The Story Behind the Project
This was a nice bonding project to do some woodworking with my grandpa, but to make it electrically feasible became too expensive and tedious for a project that already has many similar (and better) products on the market anyway.
Each piece will have a magnet in the bottom and magnetic sensors under each square. In order to prevent accidental moves or knocked-over pieces being interpreted as moves, the software will determine moves based on a built in chess clock that users press at the beginning and end of each turn.
For captured pieces to be interpreted correctly, the microcontroller must be able to distinguish between a black and white piece, so white and black pieces are mounted with opposite magnetic poles facing down. To read this, we require two sensors per square: a reed switch to detect the presence of a piece, and a magnetic sensor to determine if it is white or black.
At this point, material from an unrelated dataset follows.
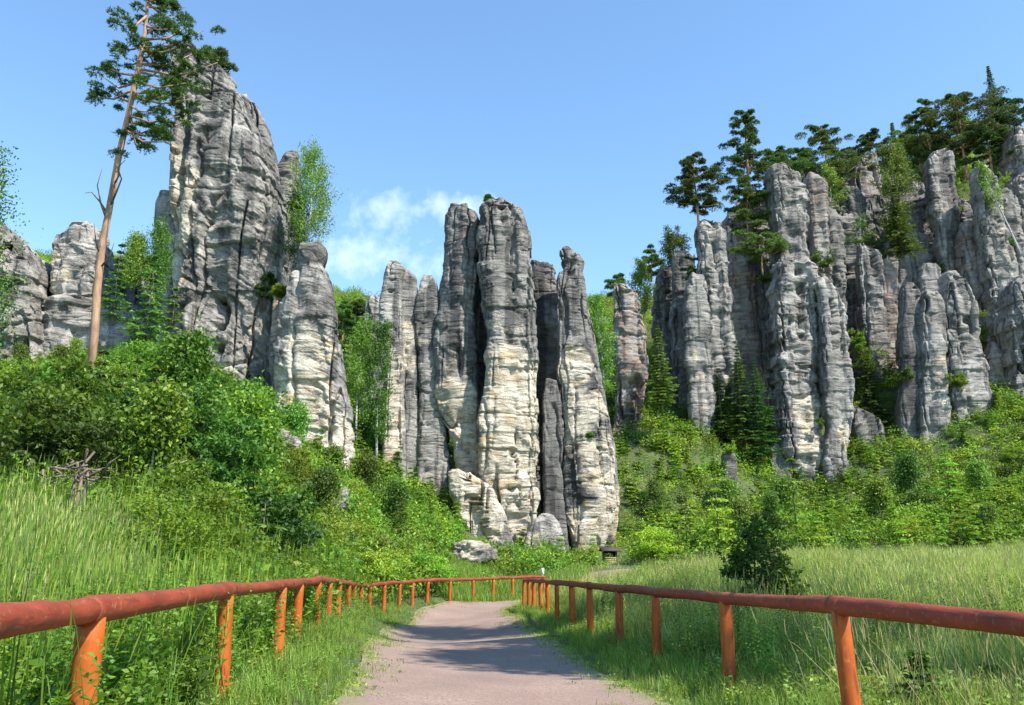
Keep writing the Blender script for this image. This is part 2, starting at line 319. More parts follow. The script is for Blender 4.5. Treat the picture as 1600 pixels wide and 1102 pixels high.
LFw = np.array([P(*q) for q in LF]); RFw = np.array([P(*q) for q in RF])

# ------------------------------------------------------------------ terrain
CP = []                                             # control points of the ground
for q in LFw: CP.append((q[0], q[1], q[2] - .97))
for q in RFw: CP.append((q[0], q[1], q[2] - .97))
for q in [(0, -8, 0), (-3, -12, 0), (6, -14, 0), (-25, -10, 1), (25, -12, 0), (0, 4, 0), (0, 0, 0), (-40, -15, 3), (60, -15, 2), (-90, -20, 6), (110, -20, 6)]: CP.append(q)
for q in [(780, 1000, 16.8), (720, 960, 26), (750, 942, 37), (1000, 930, 24), (1250, 920, 24), (1500, 915, 24), (1700, 905, 26), (1050, 905, 32), (1300, 900, 34), (1550, 896, 34),
          (930, 893, 44), (1050, 882, 48), (1250, 868, 44), (1450, 862, 44), (1700, 850, 44), (953, 880, 50),
          (1200, 836, 60), (1050, 835, 62), (1400, 810, 60), (1600, 780, 60), (1250, 792, 90), (1100, 690, 92), (980, 690, 92), (1450, 732, 90), (1350, 738, 92), (1580, 640, 92), (1800, 620, 92),
          (1180, 650, 104), (1380, 610, 104), (1500, 580, 108), (1000, 600, 108), (1080, 590, 112), (1180, 600, 120), (1320, 560, 120), (1460, 540, 120), (1590, 500, 120), (1080, 560, 122),
          (1050, 480, 136), (1180, 400, 136), (1300, 330, 136), (1450, 280, 136), (1580, 250, 136), (1800, 240, 136), (970, 500, 125), (900, 520, 125), (760, 560, 120), (650, 560, 115), (560, 560, 110), (450, 560, 100),
          (60, 1000, 9), (200, 985, 11), (380, 945, 14), (-150, 1000, 9), (60, 830, 15), (200, 830, 16), (330, 850, 17), (-200, 830, 15), (200, 715, 24), (60, 705, 24), (-200, 690, 26), (350, 735, 26), (440, 790, 24), (490, 860, 24), (520, 885, 25),
          (145, 600, 32), (350, 635, 36), (0, 640, 38), (-200, 640, 38), (420, 690, 38), (500, 770, 38), (560, 850, 38), (620, 885, 36), (40, 600, 60), (150, 590, 60), (350, 590, 56), (530, 750, 52), (480, 722, 50), (-200, 600, 60), (-500, 560, 70),
          (700, 865, 50), (780, 896, 47), (640, 820, 56), (600, 760, 70), (700, 775, 76), (760, 842, 72), (840, 884, 69), (950, 880, 69), (870, 866, 78), (85, 500, 80), (250, 500, 85), (-200, 470, 90)]:
    CP.append(P(*q))
CP = np.array(CP)
def _k(r2): return np.where(r2 > 1e-9, r2 * np.log(r2 + 1e-12) * .5, 0)
_c = CP[:, :2] / 50.0
def _tps():
    n = len(CP); d2 = ((_c[:, None] - _c[None]) ** 2).sum(-1); A = np.zeros((n + 3, n + 3)); A[:n, :n] = _k(d2) + np.eye(n) * .002
    A[:n, n] = 1; A[:n, n + 1:] = _c; A[n, :n] = 1; A[n + 1:, :n] = _c.T
    b = np.zeros(n + 3); b[:n] = CP[:, 2]; return np.linalg.solve(A, b)
_w = _tps()
def ground(x, y):
    x = np.atleast_1d(np.asarray(x, dtype=np.float64)); y = np.atleast_1d(np.asarray(y, dtype=np.float64))
    q = np.stack([np.clip(x, -75, 95), np.clip(y, -18, 138)], 1) / 50; out = np.zeros(len(q))
    for s in range(0, len(q), 20000):
        e = q[s:s + 20000]; d2 = ((e[:, None] - _c[None]) ** 2).sum(-1); out[s:s + 20000] = _k(d2) @ _w[:-3] + _w[-3] + e @ _w[-2:]
    out -= sstep(138, 400, y) * 30                       # the far side falls away behind the rocks
    return out
def gz(x, y): return float(ground(x, y)[0])
gx = np.concatenate([[-900, -600, -400, -250, -160, -120], np.arange(-95, -20, 1.0), np.arange(-20, 25, .35), np.arange(25, 110, 1.0), [125, 150, 200, 300, 450, 700, 900]])
gy = np.concatenate([[-900, -500, -200, -80, -40, -25], np.arange(-18, 2, 1.0), np.arange(2, 50, .35), np.arange(50, 140, 1.0), [150, 170, 200, 260, 350, 500, 900]])
X, Y = np.meshgrid(gx, gy); Z = ground(X.ravel(), Y.ravel())
rough = fbm(np.stack([X.ravel() * .35, Y.ravel() * .35, 0 * Z], 1), 3, 5) * .35 * sstep(5.5, 10, np.abs(X.ravel() + .5) - np.maximum(0, Y.ravel() - 30) * .4) * sstep(4, 12, Y.ravel())
Z = Z + rough * (np.abs(X.ravel()) < 130)
nx = len(gx); ii = (np.arange(len(gy) - 1)[:, None] * nx + np.arange(nx - 1)[None]).ravel()
g = link('ground', mesh_np('ground', np.stack([X.ravel(), Y.ravel(), Z], 1), np.stack([ii, ii + 1, ii + nx + 1, ii + nx], 1), smooth=True), M['ground']); g['kind'] = 'structure'

# path: edges in the picture, laid on the ground
PE = [(1180, 470, 1180), (1102, 552, 1015), (1075, 565, 965), (1050, 575, 925), (1020, 583, 880), (1000, 590, 852), (985, 600, 835), (970, 612, 812), (958, 640, 795), (950, 660, 788), (944, 690, 790), (940, 712, 800)]
ey, exl, exr = [], [], []
for py, a, b in PE:
    D = -1.22 / (slope(py) + .01); ey.append(D); exl.append(P(a, py, D)[0]); exr.append(P(b, py, D)[0])
keep = [i for i, d in enumerate(ey) if d < 34.5]; ey = [ey[i] for i in keep]; exl = [exl[i] for i in keep]; exr = [exr[i] for i in keep]
for d, a, b in [(35.8, 712, 792), (37.2, 752, 822), (38.6, 787, 860), (40, 818, 900), (42, 868, 960), (45, 930, 1030)]: ey.append(d); exl.append(P(a, 551, d)[0] if False else (a - 800) / F / ray(800, 551).y * d); exr.append((b - 800) / F / ray(800, 551).y * d)
ey = [-12, 0] + ey; exl = [-1.6, -1.5] + exl; exr = [2.1, 2.0] + exr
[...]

In order to connect 128 sensors to a single microcontroller with limited pins, daisy-chained shift registers are used for the reed switches. This will allow all 64 sensors to be read using only 3 microcontroller pins.
Frustratingly, the magnetic sensors' "high" state is only 0.5 V which still registers as a digital low. In order to avoid including 64 op-amps, a series of analog MUXes will be used to allow the microcontroller to use around 10 pins to select which square to take a reading from, and only a single op-amp is necessary on the single input pin.